> [Data block]
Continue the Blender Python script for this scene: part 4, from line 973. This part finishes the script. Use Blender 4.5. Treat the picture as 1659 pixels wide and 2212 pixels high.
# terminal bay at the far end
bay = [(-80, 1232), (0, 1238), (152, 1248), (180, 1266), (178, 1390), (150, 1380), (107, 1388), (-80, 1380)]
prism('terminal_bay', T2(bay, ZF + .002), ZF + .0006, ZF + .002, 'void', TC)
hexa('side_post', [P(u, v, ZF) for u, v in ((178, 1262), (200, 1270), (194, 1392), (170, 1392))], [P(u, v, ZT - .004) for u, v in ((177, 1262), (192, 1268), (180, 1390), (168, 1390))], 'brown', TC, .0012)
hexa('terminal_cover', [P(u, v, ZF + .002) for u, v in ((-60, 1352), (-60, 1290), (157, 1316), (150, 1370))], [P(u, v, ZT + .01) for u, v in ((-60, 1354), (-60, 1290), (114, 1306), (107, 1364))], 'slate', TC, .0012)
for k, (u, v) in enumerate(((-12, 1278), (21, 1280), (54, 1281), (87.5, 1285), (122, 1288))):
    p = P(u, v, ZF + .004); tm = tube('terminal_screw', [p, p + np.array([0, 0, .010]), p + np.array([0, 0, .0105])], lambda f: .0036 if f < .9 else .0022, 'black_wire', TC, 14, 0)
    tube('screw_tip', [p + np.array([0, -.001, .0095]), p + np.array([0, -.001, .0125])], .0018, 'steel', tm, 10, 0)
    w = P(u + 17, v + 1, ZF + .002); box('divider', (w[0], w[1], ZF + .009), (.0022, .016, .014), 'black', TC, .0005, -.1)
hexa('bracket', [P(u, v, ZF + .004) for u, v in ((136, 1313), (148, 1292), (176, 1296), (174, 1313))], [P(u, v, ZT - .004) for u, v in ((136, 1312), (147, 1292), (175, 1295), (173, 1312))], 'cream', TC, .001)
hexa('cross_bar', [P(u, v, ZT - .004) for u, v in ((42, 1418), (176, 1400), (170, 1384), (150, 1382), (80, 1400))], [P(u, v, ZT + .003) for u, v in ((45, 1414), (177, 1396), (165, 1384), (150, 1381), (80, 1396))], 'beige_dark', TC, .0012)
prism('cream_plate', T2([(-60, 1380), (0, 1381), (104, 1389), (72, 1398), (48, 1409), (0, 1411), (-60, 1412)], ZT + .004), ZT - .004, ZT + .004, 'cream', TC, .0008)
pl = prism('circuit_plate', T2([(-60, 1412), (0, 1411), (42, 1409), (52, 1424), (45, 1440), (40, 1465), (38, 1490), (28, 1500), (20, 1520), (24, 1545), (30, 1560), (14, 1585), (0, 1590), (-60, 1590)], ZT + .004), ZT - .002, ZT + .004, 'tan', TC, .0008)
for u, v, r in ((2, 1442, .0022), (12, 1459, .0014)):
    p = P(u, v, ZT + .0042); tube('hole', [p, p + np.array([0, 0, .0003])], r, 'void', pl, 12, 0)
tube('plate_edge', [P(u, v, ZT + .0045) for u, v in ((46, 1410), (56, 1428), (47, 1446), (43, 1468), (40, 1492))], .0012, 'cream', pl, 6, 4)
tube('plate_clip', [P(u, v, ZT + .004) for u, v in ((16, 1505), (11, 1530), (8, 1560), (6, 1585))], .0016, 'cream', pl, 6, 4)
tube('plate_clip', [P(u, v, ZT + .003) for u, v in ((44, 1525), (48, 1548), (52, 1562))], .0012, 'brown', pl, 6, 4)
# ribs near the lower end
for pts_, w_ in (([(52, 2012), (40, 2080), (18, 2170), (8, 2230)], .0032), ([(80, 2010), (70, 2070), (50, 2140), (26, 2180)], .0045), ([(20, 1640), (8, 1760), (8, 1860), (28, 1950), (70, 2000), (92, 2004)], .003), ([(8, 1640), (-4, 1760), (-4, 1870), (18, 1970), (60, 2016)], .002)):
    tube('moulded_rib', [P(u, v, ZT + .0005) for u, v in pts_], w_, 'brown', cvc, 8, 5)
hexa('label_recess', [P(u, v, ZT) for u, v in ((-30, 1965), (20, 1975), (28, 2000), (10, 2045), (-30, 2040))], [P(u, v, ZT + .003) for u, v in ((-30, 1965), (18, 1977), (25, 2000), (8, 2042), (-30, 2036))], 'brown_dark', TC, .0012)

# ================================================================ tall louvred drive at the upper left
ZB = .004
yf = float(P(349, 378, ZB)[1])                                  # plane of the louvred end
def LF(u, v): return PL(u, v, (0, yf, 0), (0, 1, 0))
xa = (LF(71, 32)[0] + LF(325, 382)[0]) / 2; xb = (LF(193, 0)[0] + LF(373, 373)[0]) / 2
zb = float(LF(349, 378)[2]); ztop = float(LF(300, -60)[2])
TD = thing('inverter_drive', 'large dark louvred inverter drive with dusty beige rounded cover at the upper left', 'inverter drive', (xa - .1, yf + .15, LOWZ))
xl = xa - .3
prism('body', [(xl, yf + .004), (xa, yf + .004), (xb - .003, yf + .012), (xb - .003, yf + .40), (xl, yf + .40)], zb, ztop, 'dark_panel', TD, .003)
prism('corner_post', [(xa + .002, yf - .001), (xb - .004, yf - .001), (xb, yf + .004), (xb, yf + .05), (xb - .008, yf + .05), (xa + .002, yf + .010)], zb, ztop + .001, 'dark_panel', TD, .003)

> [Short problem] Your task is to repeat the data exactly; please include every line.

> [Expected output]
Continue the Blender Python script for this scene: part 4, from line 973. This part finishes the script. Use Blender 4.5. Treat the picture as 1659 pixels wide and 2212 pixels high.
# terminal bay at the far end
bay = [(-80, 1232), (0, 1238), (152, 1248), (180, 1266), (178, 1390), (150, 1380), (107, 1388), (-80, 1380)]
prism('terminal_bay', T2(bay, ZF + .002), ZF + .0006, ZF + .002, 'void', TC)
hexa('side_post', [P(u, v, ZF) for u, v in ((178, 1262), (200, 1270), (194, 1392), (170, 1392))], [P(u, v, ZT - .004) for u, v in ((177, 1262), (192, 1268), (180, 1390), (168, 1390))], 'brown', TC, .0012)
hexa('terminal_cover', [P(u, v, ZF + .002) for u, v in ((-60, 1352), (-60, 1290), (157, 1316), (150, 1370))], [P(u, v, ZT + .01) for u, v in ((-60, 1354), (-60, 1290), (114, 1306), (107, 1364))], 'slate', TC, .0012)
for k, (u, v) in enumerate(((-12, 1278), (21, 1280), (54, 1281), (87.5, 1285), (122, 1288))):
    p = P(u, v, ZF + .004); tm = tube('terminal_screw', [p, p + np.array([0, 0, .010]), p + np.array([0, 0, .0105])], lambda f: .0036 if f < .9 else .0022, 'black_wire', TC, 14, 0)
    tube('screw_tip', [p + np.array([0, -.001, .0095]), p + np.array([0, -.001, .0125])], .0018, 'steel', tm, 10, 0)
    w = P(u + 17, v + 1, ZF + .002); box('divider', (w[0], w[1], ZF + .009), (.0022, .016, .014), 'black', TC, .0005, -.1)
hexa('bracket', [P(u, v, ZF + .004) for u, v in ((136, 1313), (148, 1292), (176, 1296), (174, 1313))], [P(u, v, ZT - .004) for u, v in ((136, 1312), (147, 1292), (175, 1295), (173, 1312))], 'cream', TC, .001)
hexa('cross_bar', [P(u, v, ZT - .004) for u, v in ((42, 1418), (176, 1400), (170, 1384), (150, 1382), (80, 1400))], [P(u, v, ZT + .003) for u, v in ((45, 1414), (177, 1396), (165, 1384), (150, 1381), (80, 1396))], 'beige_dark', TC, .0012)
prism('cream_plate', T2([(-60, 1380), (0, 1381), (104, 1389), (72, 1398), (48, 1409), (0, 1411), (-60, 1412)], ZT + .004), ZT - .004, ZT + .004, 'cream', TC, .0008)
pl = prism('circuit_plate', T2([(-60, 1412), (0, 1411), (42, 1409), (52, 1424), (45, 1440), (40, 1465), (38, 1490), (28, 1500), (20, 1520), (24, 1545), (30, 1560), (14, 1585), (0, 1590), (-60, 1590)], ZT + .004), ZT - .002, ZT + .004, 'tan', TC, .0008)
for u, v, r in ((2, 1442, .0022), (12, 1459, .0014)):
    p = P(u, v, ZT + .0042); tube('hole', [p, p + np.array([0, 0, .0003])], r, 'void', pl, 12, 0)
tube('plate_edge', [P(u, v, ZT + .0045) for u, v in ((46, 1410), (56, 1428), (47, 1446), (43, 1468), (40, 1492))], .0012, 'cream', pl, 6, 4)
tube('plate_clip', [P(u, v, ZT + .004) for u, v in ((16, 1505), (11, 1530), (8, 1560), (6, 1585))], .0016, 'cream', pl, 6, 4)
tube('plate_clip', [P(u, v, ZT + .003) for u, v in ((44, 1525), (48, 1548), (52, 1562))], .0012, 'brown', pl, 6, 4)
# ribs near the lower end
for pts_, w_ in (([(52, 2012), (40, 2080), (18, 2170), (8, 2230)], .0032), ([(80, 2010), (70, 2070), (50, 2140), (26, 2180)], .0045), ([(20, 1640), (8, 1760), (8, 1860), (28, 1950), (70, 2000), (92, 2004)], .003), ([(8, 1640), (-4, 1760), (-4, 1870), (18, 1970), (60, 2016)], .002)):
    tube('moulded_rib', [P(u, v, ZT + .0005) for u, v in pts_], w_, 'brown', cvc, 8, 5)
hexa('label_recess', [P(u, v, ZT) for u, v in ((-30, 1965), (20, 1975), (28, 2000), (10, 2045), (-30, 2040))], [P(u, v, ZT + .003) for u, v in ((-30, 1965), (18, 1977), (25, 2000), (8, 2042), (-30, 2036))], 'brown_dark', TC, .0012)

# ================================================================ tall louvred drive at the upper left
ZB = .004
yf = float(P(349, 378, ZB)[1])                                  # plane of the louvred end
def LF(u, v): return PL(u, v, (0, yf, 0), (0, 1, 0))
xa = (LF(71, 32)[0] + LF(325, 382)[0]) / 2; xb = (LF(193, 0)[0] + LF(373, 373)[0]) / 2
zb = float(LF(349, 378)[2]); ztop = float(LF(300, -60)[2])
TD = thing('inverter_drive', 'large dark louvred inverter drive with dusty beige rounded cover at the upper left', 'inverter drive', (xa - .1, yf + .15, LOWZ))
xl = xa - .3
prism('body', [(xl, yf + .004), (xa, yf + .004), (xb - .003, yf + .012), (xb - .003, yf + .40), (xl, yf + .40)], zb, ztop, 'dark_panel', TD, .003)
prism('corner_post', [(xa + .002, yf - .001), (xb - .004, yf - .001), (xb, yf + .004), (xb, yf + .05), (xb - .008, yf + .05), (xa + .002, yf + .010)], zb, ztop + .001, 'dark_panel', TD, .003)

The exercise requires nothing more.